There was a surprise stop for us, which was a local village singing a welcome song and some hymns.

I thought these particular children sang so well for being so little. After they sang, they gave us these flowers.

Look at the two cheeky little boys on the side here, swinging on tree limbs. They were adorable and distracting to the singing!

From there, we headed to the volcano. This was our first glimpse in the distance, still an hour drive away.

I'll pick up on the volcano next time.

Thursday, 16 August 2012

Vanuatu - Part 4

As we continued the Island tour of the Ring Road, we continued to see some beautiful farm land and animals.

These were two horses with a bunch of cows with them as well.

We stopped at a place called the Blue Lagoon. Even though it was a bit cool, we just couldn't resist getting in the crystal clear water.

Look how clear the water is!

OK, I wouldn't want to show me in a swimsuit, but Dan was being so creative lining me up with this piece of fruit that fell in the lagoon.

It was such an unnatural, but beautiful color and this was on a cloudy day!

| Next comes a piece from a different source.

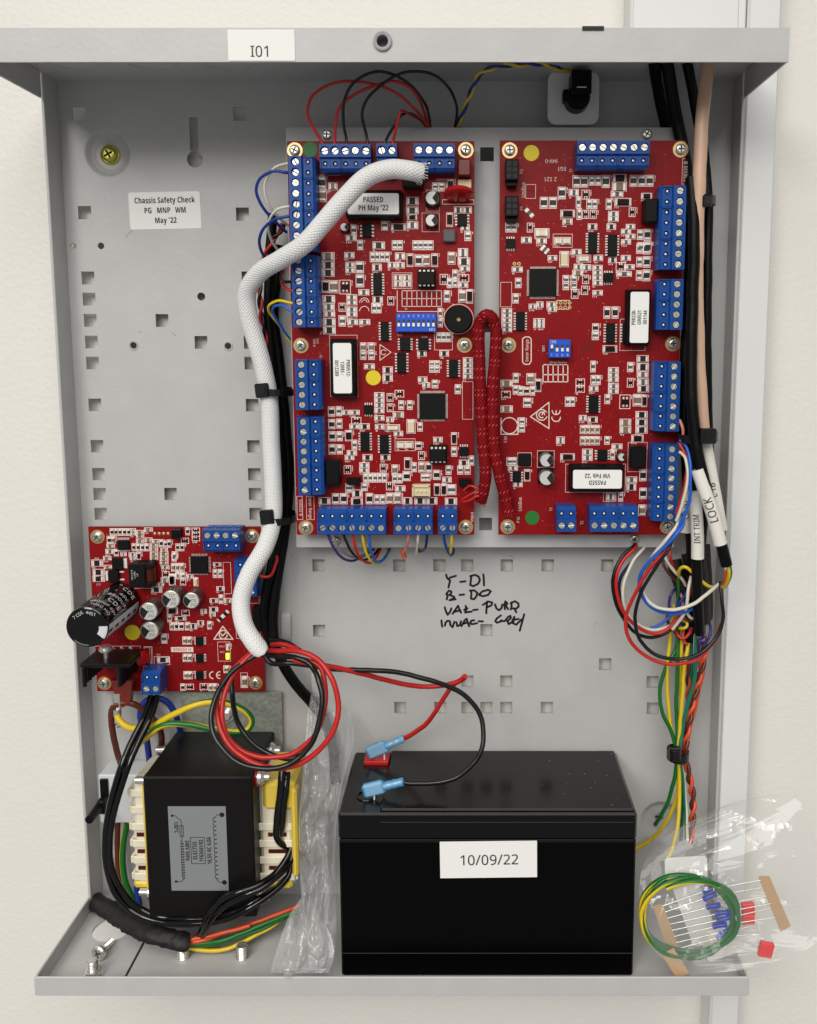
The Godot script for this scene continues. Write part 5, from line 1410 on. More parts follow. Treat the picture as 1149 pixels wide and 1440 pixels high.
	strokes("printed_mark", b, [[16.62, 63.23, 26.22, 70.77, 26.38, 56.98, 16.62, 63.23], [25.20, 63.21, 24.85, 62.53, 24.33, 61.97, 23.69, 61.57, 22.96, 61.37, 22.20, 61.36, 21.46, 61.56, 20.80, 61.96, 20.27, 62.51, 19.90, 63.18, 19.73, 63.93, 19.76, 64.69, 19.99, 65.42, 20.40, 66.05, 20.98, 66.55, 21.66, 66.87, 22.41, 67.00, 23.17, 66.93, 23.88, 66.65, 24.49, 66.19, 24.96, 65.59], [23.30, 62.87, 22.77, 62.68, 22.22, 62.70, 21.70, 62.93, 21.30, 63.32, 21.07, 63.84, 21.05, 64.40, 21.23, 64.93, 21.59, 65.35, 22.08, 65.62, 22.63, 65.68, 23.17, 65.53, 23.63, 65.20, 23.93, 64.73, 24.04, 64.17], [22.54, 64.17, 23.92, 66.25], [32.10, 66.44, 32.00, 65.80, 31.72, 65.22, 31.27, 64.76, 30.69, 64.46, 30.06, 64.36, 29.42, 64.46, 28.83, 64.76, 28.37, 65.22, 28.07, 65.80, 27.96, 66.44], [32.33, 62.95, 32.23, 62.25, 31.92, 61.61, 31.42, 61.11, 30.80, 60.79, 30.10, 60.68, 29.40, 60.79, 28.77, 61.11, 28.26, 61.61, 27.93, 62.25, 27.82, 62.95], [30.03, 66.44, 30.05, 64.83], [9.88, 58.50, 9.74, 57.40, 9.33, 56.37, 8.66, 55.48, 7.78, 54.81, 6.76, 54.38, 5.67, 54.23, 4.57, 54.38, 3.54, 54.81, 2.66, 55.48, 1.98, 56.37, 1.55, 57.40, 1.40, 58.50, 1.54, 59.60, 1.96, 60.63, 2.63, 61.51, 3.50, 62.19, 4.52, 62.61, 5.62, 62.76, 6.71, 62.61, 7.74, 62.19, 8.62, 61.51, 9.30, 60.63, 9.73, 59.60, 9.88, 58.50], [1.20, 62.47, 1.23, 53.95, 10.10, 53.95, 10.04, 62.47], [12.18, 103.78, 13.48, 104.70, 15.61, 104.70, 16.65, 103.59, 16.74, 92.19, 15.73, 90.61, 13.40, 90.61, 12.27, 91.73, 12.18, 103.78], [22.92, 90.42, 35.80, 90.42], [22.98, 85.20, 35.88, 85.20], [23.01, 81.47, 35.93, 81.47], [22.92, 90.42, 23.01, 81.47], [25.54, 90.42, 25.63, 81.47], [28.15, 90.42, 28.26, 81.47], [30.76, 90.42, 30.88, 81.47], [33.38, 90.42, 33.50, 81.47], [35.80, 90.42, 35.93, 81.47]], 0.26, M["silk"], 0.01)
	strokes("printed_mark", b, [[48.99, 99.89, 48.88, 99.03, 48.53, 98.24, 47.97, 97.58, 47.24, 97.11, 46.40, 96.87, 45.53, 96.87, 44.68, 97.11, 43.94, 97.58, 43.36, 98.24, 42.98, 99.03, 42.84, 99.89, 42.95, 100.75, 43.30, 101.54, 43.87, 102.20, 44.59, 102.67, 45.43, 102.91, 46.30, 102.91, 47.14, 102.67, 47.89, 102.20, 48.47, 101.54, 48.85, 100.75, 48.99, 99.89], [45.42, 99.17, 45.00, 99.06, 44.58, 99.17, 44.27, 99.48, 44.15, 99.89, 44.25, 100.31, 44.55, 100.61, 44.97, 100.73, 45.39, 100.61], [46.37, 100.82, 46.40, 98.78, 47.22, 99.89, 46.37, 100.82]], 0.14, M["ink"], 0.01)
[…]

Next stop - turtle bay - which is a sea turtle conservation area.

This is Dan holding a turtle less than a month old. They raise them and release them.

This is a cocunut crab. They are getting close to being endangered, but are supposed to be tasty. We didn't eat one because of their nearly endangered status.

This is the staff quarters since the conservation place is also a resort-ish place too.
 This is just some of the grounds, very pretty things here.

Dan fed these sea turtles mangoes! One of them is 70 years old!

After such a long day, we stopped for lunch at a beautiful resort and restaurant called Villa Charmieures.

The resort was on the lagoon near the main town. We saw tons of these starfish through the crystal clear water!

We had one day of relaxing and then next day - Tanna Island!